American Decline And The Right

Sam Roggeveen urges American conservatives to come to terms with the relative decline of US power - hard and soft - in the name of conservatism. This means finessing hard-edged realism by appreciating the meliorative forces of international institutions, and international law.

The battle within conservatism, to my mind, is partly between conservatives of faith/doctrine and conservatives of doubt/pragmatism. But it is also between Straussian conservatives who believe, in the end, in violence and those Oakeshottian conservatives who yearn for nonviolence, while understanding that at bottom, all politics - domestic and foreign - hinges on the threat of force.

Sam quotes Roger Scruton on the conservative approach:

Now, realists are not necessarily against the idea of international institutions such as the UN. As I said in the previous posts, they see such bodies as a useful stage for the international power struggle -- a way to manage competition. But that misses their deeper purpose, which is to tame or sublimate the power contest. In my previous post I quoted the English conservative philosopher Roger Scruton, and here he is again on the importance of constitution. It is the conservative's desire, Scruton says,

...to see power not naked in the forum of politics, but clothed in constitution, operating always through an adequate system of law, so that it's movement seems never barbarous or oppressive, but always controlled and inevitable, an expression of the civilized vitality through which allegiance is inspired.

Scruton was talking about power and constitution within the state, and although such a "civilized vitality" is likely to be weaker in the international realm, there are enough similarities between domestic and international politics to allow the comparison.

What's striking to me is how many American conservatives actually long for the exercize of brute force or constant executive action in the face of a dramatically changing world. This they call strength - even after the debacles of Bush's executive whims. They see the role of an American president as mastering the world, controlling events, forcing everything through the prism of post-war American hegemony. But that hegemony is over, partly because of America's success in defeating the Soviets and China's and India's successes in forging a new economic order. The kind of hegemony Nixon or Reagan enjoyed was an accident of history. It will not be regained, by the laws of economics, and demography.

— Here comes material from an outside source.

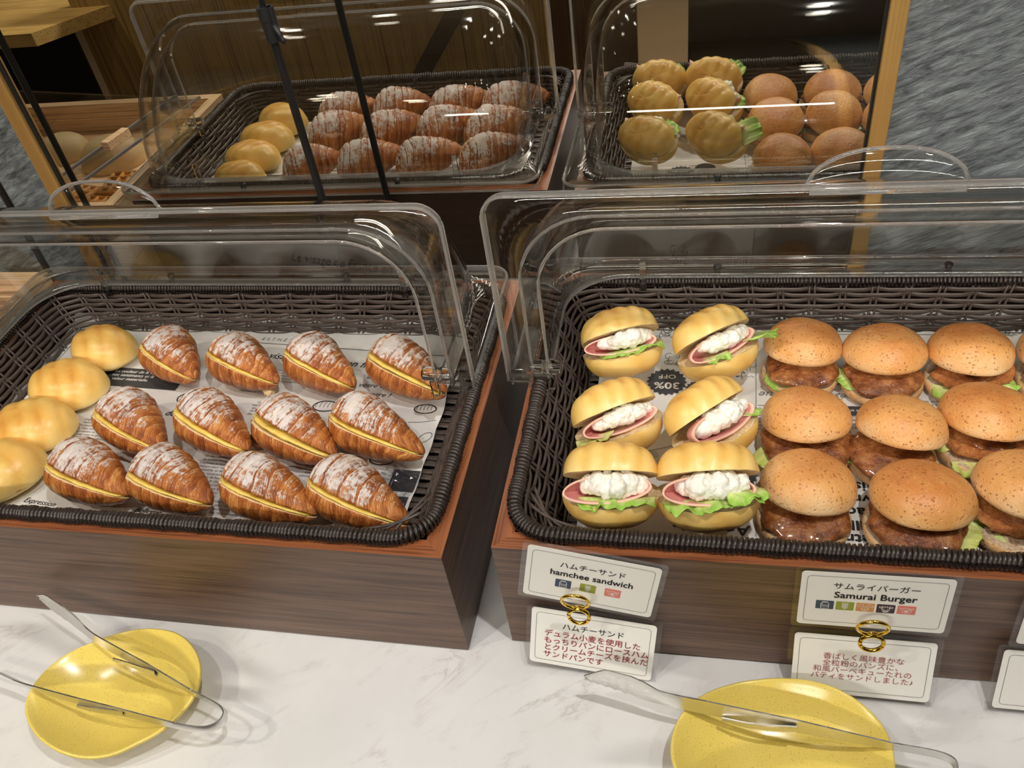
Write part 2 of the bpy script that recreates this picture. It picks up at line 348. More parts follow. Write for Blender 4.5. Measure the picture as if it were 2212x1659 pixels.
# ---- mesh builder
class MB:
    def __init__(self):
        self.v = []; self.f = []; self.mi = []; self.attr = {}
    def add(self, verts, faces, mi=0, **attrs):
        o = len(self.v)
        vl = [tuple(map(float, p)) for p in verts]
        self.v += vl
        self.f += [tuple(i + o for i in f) for f in faces]
        self.mi += ([mi] * len(faces)) if isinstance(mi, int) else list(mi)
        for k in set(list(self.attr) + list(attrs)):
            a = self.attr.setdefault(k, [0.0] * o)
            if len(a) < o: a += [0.0] * (o - len(a))
            x = attrs.get(k)
            a += [float(t) for t in x] if x is not None else [0.0] * len(vl)
        return self
    def grid(self, P, cu=False, cv=False, mi=0, flip=False, caps=False, **attrs):
        """P: array (nu, nv, 3)."""
        P = np.asarray(P, float); nu, nv = P.shape[:2]
        F = []
        for i in range(nu if cu else nu - 1):
            for j in range(nv if cv else nv - 1):
                a, b = i * nv + j, ((i + 1) % nu) * nv + j
                c, d = ((i + 1) % nu) * nv + (j + 1) % nv, i * nv + (j + 1) % nv
                F.append((a, d, c, b) if flip else (a, b, c, d))
        if caps:
            e1 = tuple(range(nv)); e2 = tuple((nu - 1) * nv + j for j in range(nv))
            F.append(e1 if not flip else e1[::-1]); F.append(e2[::-1] if not flip else e2)
        return self.add(P.reshape(-1, 3), F, mi, **{k: np.asarray(x).reshape(-1) for k, x in attrs.items()})
    def box(self, c, s, R=None, mi=0):
        x, y, z = (q / 2 for q in s)
        p = np.array([(-x, -y, -z), (x, -y, -z), (x, y, -z), (-x, y, -z), (-x, -y, z), (x, -y, z), (x, y, z), (-x, y, z)])
        if R is not None: p = p @ np.asarray(R).T
        return self.add(p + np.asarray(c), [(0, 3, 2, 1), (4, 5, 6, 7), (0, 1, 5, 4), (1, 2, 6, 5), (2, 3, 7, 6), (3, 0, 4, 7)], mi)
    def tube(self, path, r, n=8, closed=False, mi=0, rz=None, up=(0, 0, 1)):
        """r: radius (or list) across, rz: radius along 'up' (elliptic)."""
        P = np.asarray(path, float); m = len(P)
        if closed: T = np.roll(P, -1, 0) - np.roll(P, 1, 0)
        else: T = np.gradient(P, axis=0)
        T /= np.maximum(np.linalg.norm(T, axis=1), 1e-12)[:, None]
        U = np.tile(np.asarray(up, float), (m, 1))
        bad = np.abs((U * T).sum(1)) > 0.97
        U[bad] = (0.3, 0.9, 0.2)
        Sx = np.cross(T, U); Sx /= np.maximum(np.linalg.norm(Sx, axis=1), 1e-12)[:, None]
        V = np.cross(Sx, T)
        r = np.broadcast_to(np.asarray(r, float), (m,)); rz_ = r if rz is None else np.broadcast_to(np.asarray(rz, float), (m,))
        a = np.arange(n) * 2 * PI / n
        G = P[:, None] + Sx[:, None] * (np.cos(a)[None, :, None] * r[:, None, None]) + V[:, None] * (np.sin(a)[None, :, None] * rz_[:, None, None])
        return self.grid(G, cu=closed, cv=True, mi=mi, caps=not closed)
    def disc_prism(self, c, r, h, n=20, r2=None, axis='z', mi=0):
        a = np.arange(n) * 2 * PI / n; r2 = r if r2 is None else r2
        lo = np.stack([r * np.cos(a), r * np.sin(a), 0 * a], 1); hi = np.stack([r2 * np.cos(a), r2 * np.sin(a), 0 * a + h], 1)
        G = np.stack([lo, hi])
        if axis == 'x': G = G[..., [2, 0, 1]]
        if axis == 'y': G = G[..., [1, 2, 0]]
        return self.grid(G + np.asarray(c), cv=True, caps=True, mi=mi, flip=True)
    def build(self, name, mats, parent=None, smooth=True, angle=None, loc=None, rot=None):
        me = bpy.data.meshes.new(name)
        me.from_pydata(self.v, [], self.f)
        for m in (mats if isinstance(mats, (list, tuple)) else [mats]):
            me.materials.append(MAT[m])
        if len(set(self.mi)) > 1: me.polygons.foreach_set('material_index', self.mi)
        for k, a in self.attr.items():
            at = me.attributes.new(k, 'FLOAT', 'POINT'); a = a + [0.0] * (len(self.v) - len(a)); at.data.foreach_set('value', a)
        me.validate(); me.update()
        bm = bmesh.new(); bm.from_mesh(me); bmesh.ops.recalc_face_normals(bm, faces=bm.faces); bm.to_mesh(me); bm.free()
        if smooth:
            me.polygons.foreach_set('use_smooth', [True] * len(me.polygons))
            if angle is not None: me.set_sharp_from_angle(angle=math.radians(angle))
        o = bpy.data.objects.new(name, me); COL.objects.link(o)
        if parent is not None: o.parent = parent
        if loc is not None: o.location = loc
        if rot is not None: o.rotation_euler = rot
        return o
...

For a Straussian, this is an intolerable situation. And the response should be to ratchet up the American president's use of force, clarity of expression, and assumption of global leadership. But we have seen one president do this and it has resulted in a sharp decline in US power and influence - because it exposed the very military, cultural and economic limits of American hegemony.

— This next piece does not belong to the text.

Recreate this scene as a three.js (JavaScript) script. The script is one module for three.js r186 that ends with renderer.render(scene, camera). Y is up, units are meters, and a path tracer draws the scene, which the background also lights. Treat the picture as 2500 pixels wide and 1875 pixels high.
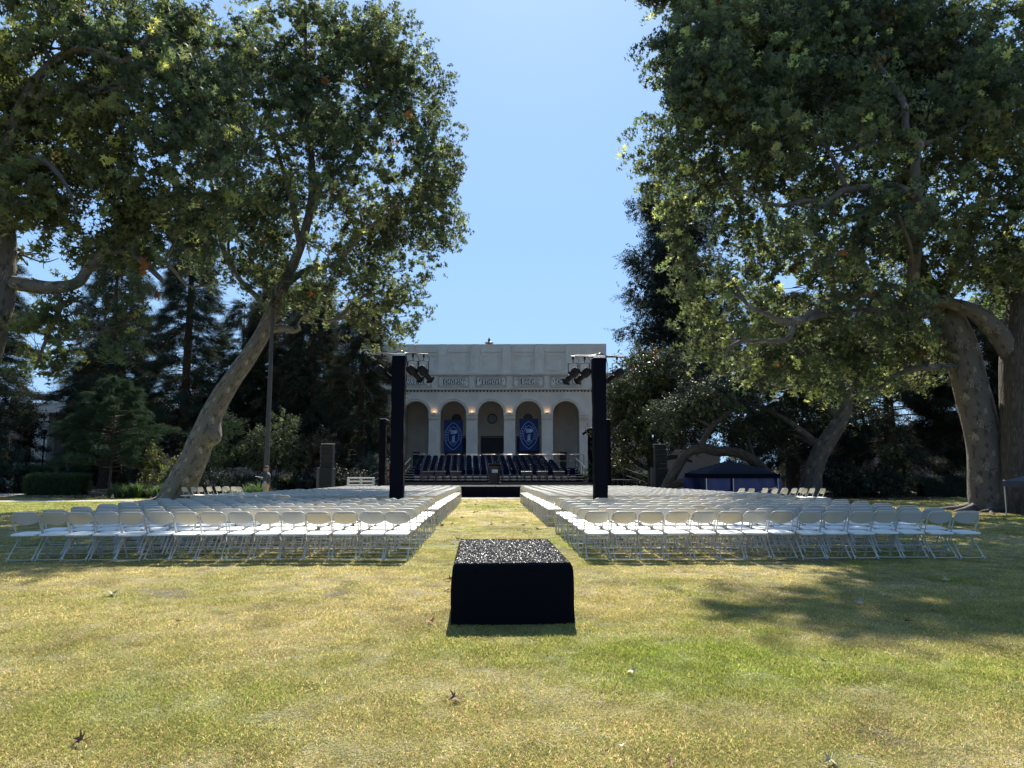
import * as THREE from 'three';
import { mergeGeometries } from 'three/addons/utils/BufferGeometryUtils.js';
import { RoundedBoxGeometry } from 'three/addons/geometries/RoundedBoxGeometry.js';
import { FontLoader } from 'three/addons/loaders/FontLoader.js';
import { TextGeometry } from 'three/addons/geometries/TextGeometry.js';
import { MarchingCubes } from 'three/addons/objects/MarchingCubes.js';

// ---------------------------------------------------------------- camera, sky, sun, exposure
const scene = new THREE.Scene();
const camera = new THREE.PerspectiveCamera(56.8, 4 / 3, 0.1, 900);
camera.rotation.order = 'YXZ';
camera.position.set(0, 1.58, 0);
camera.rotation.set(0.1163, -0.0346, 0);
const EXPOSURE = 2.3;
const SUN = new THREE.Vector3(0.045, 0.73, -0.68).normalize();
const sun = new THREE.DirectionalLight(new THREE.Color(1.0, 0.94, 0.82), 5);
sun.position.copy(SUN).multiplyScalar(120);
sun.castShadow = true;
sun.shadow.radius = 0.7;
sun.shadow.mapSize.set(4096, 4096);
Object.assign(sun.shadow.camera, { left: -60, right: 60, top: 60, bottom: -60, near: 1, far: 300 });
scene.add(sun, sun.target);
{
  const W = 1024, H = 512, data = new Float32Array(W * H * 4);
  const lerp = (a, b, t) => a.map((v, i) => v + (b[i] - v) * t);
  const zen = [0.095, 0.185, 0.35], mid = [0.150, 0.272, 0.475], low = [0.222, 0.362, 0.51], grd = [0.10, 0.09, 0.05];
  for (let j = 0; j < H; j++) {
    const e = ((j + 0.5) / H - 0.5) * Math.PI, se = Math.sin(e);
    for (let i = 0; i < W; i++) {
      const a = ((i + 0.5) / W - 0.5) * 2 * Math.PI;
      const dx = Math.cos(e) * Math.cos(a), dz = Math.cos(e) * Math.sin(a);
      let c;
      if (se <= 0) c = grd;
      else if (se < 0.3) c = lerp(low, mid, Math.pow(se / 0.3, 0.8));
      else c = lerp(mid, zen, Math.min(1, (se - 0.3) / 0.6));
      if (se > 0) {
        const cg = dx * SUN.x + se * SUN.y + dz * SUN.z, g = Math.acos(Math.min(1, cg)) * 180 / Math.PI;
        const h = 0.20 * Math.exp(-g / 10) + 0.06 * Math.exp(-g / 26);
        const fall = 0.66 + 0.34 * Math.exp(-Math.pow(Math.max(0, g - 42) / 40, 1.5)); // darker away from the sun, as a clear sky is
        c = [(c[0] + h * 1.0) * fall, (c[1] + h * 0.92) * fall, (c[2] + h * 0.95) * fall];
      }
      data.set([c[0], c[1], c[2], 1], (j * W + i) * 4);
    }
  }
  const sky = new THREE.DataTexture(data, W, H, THREE.RGBAFormat, THREE.FloatType);
  sky.mapping = THREE.EquirectangularReflectionMapping;
  sky.magFilter = sky.minFilter = THREE.LinearFilter;
  sky.needsUpdate = true;
  scene.background = sky;
  scene.environment = sky;
}
const renderer = new THREE.WebGLRenderer({ antialias: true });
renderer.toneMapping = THREE.LinearToneMapping;
renderer.toneMappingExposure = EXPOSURE;
renderer.shadowMap.enabled = true;

// ---------------------------------------------------------------- helpers
function rngOf(a) { return () => { a |= 0; a = a + 0x6D2B79F5 | 0; let t = Math.imul(a ^ a >>> 15, 1 | a); t = t + Math.imul(t ^ t >>> 7, 61 | t) ^ t; return ((t ^ t >>> 14) >>> 0) / 4294967296; }; }
const rnd = rngOf(77);
const hash = (x, y, z = 0) => { let h = Math.imul(x | 0, 374761393) + Math.imul(y | 0, 668265263) + Math.imul(z | 0, 2147483629 ^ 0x5bd1e995); h = Math.imul(h ^ h >>> 13, 1274126177); return ((h ^ h >>> 16) >>> 0) / 4294967296; };
const fade = (t) => t * t * (3 - 2 * t);
const mixf = (a, b, t) => a + (b - a) * t;
const clamp = (x, a = 0, b = 1) => Math.min(b, Math.max(a, x));
const sstep = (a, b, x) => fade(clamp((x - a) / (b - a)));
function noise2(x, y, p = 0, s = 0, py = p) {            // value noise, periodic when p > 0
  const xi = Math.floor(x), yi = Math.floor(y), fx = fade(x - xi), fy = fade(y - yi);
  const w = (v, q) => q ? ((v % q) + q) % q : v;
  const a = hash(w(xi, p), w(yi, py), s), b = hash(w(xi + 1, p), w(yi, py), s), c = hash(w(xi, p), w(yi + 1, py), s), d = hash(w(xi + 1, p), w(yi + 1, py), s);
  return mixf(mixf(a, b, fx), mixf(c, d, fx), fy);
}
function noise3(x, y, z, s = 0) {
  const xi = Math.floor(x), yi = Math.floor(y), zi = Math.floor(z), fx = fade(x - xi), fy = fade(y - yi), fz = fade(z - zi);
  const h = (i, j, k) => hash(xi + i + s * 131, yi + j, zi + k);
  return mixf(mixf(mixf(h(0, 0, 0), h(1, 0, 0), fx), mixf(h(0, 1, 0), h(1, 1, 0), fx), fy), mixf(mixf(h(0, 0, 1), h(1, 0, 1), fx), mixf(h(0, 1, 1), h(1, 1, 1), fx), fy), fz);
}
function fbm(x, y, p = 0, o = 4, s = 0, py = p) { let v = 0, a = 0.5, f = 1, t = 0; for (let i = 0; i < o; i++) { v += a * noise2(x * f, y * f, p * f, s + i * 17, py * f); t += a; a *= 0.5; f *= 2; } return v / t; }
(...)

For an Oakeshottian, it's not quite so simple. How does one manage a changing world, while being aware of the limits of force? How can one construct international laws and institutions that can guide the world toward a more peaceful and democratic future? How do we dispel the power of fundamentalism that risks plunging us all into deadly civilizational conflict? How do we use force effectively and with discrimination to advance these goals?

Think of the difference between George H W Bush in Kuwait and George W Bush in Iraq. Much of the right still longs for the swagger of the latter. The more discerning ones know better.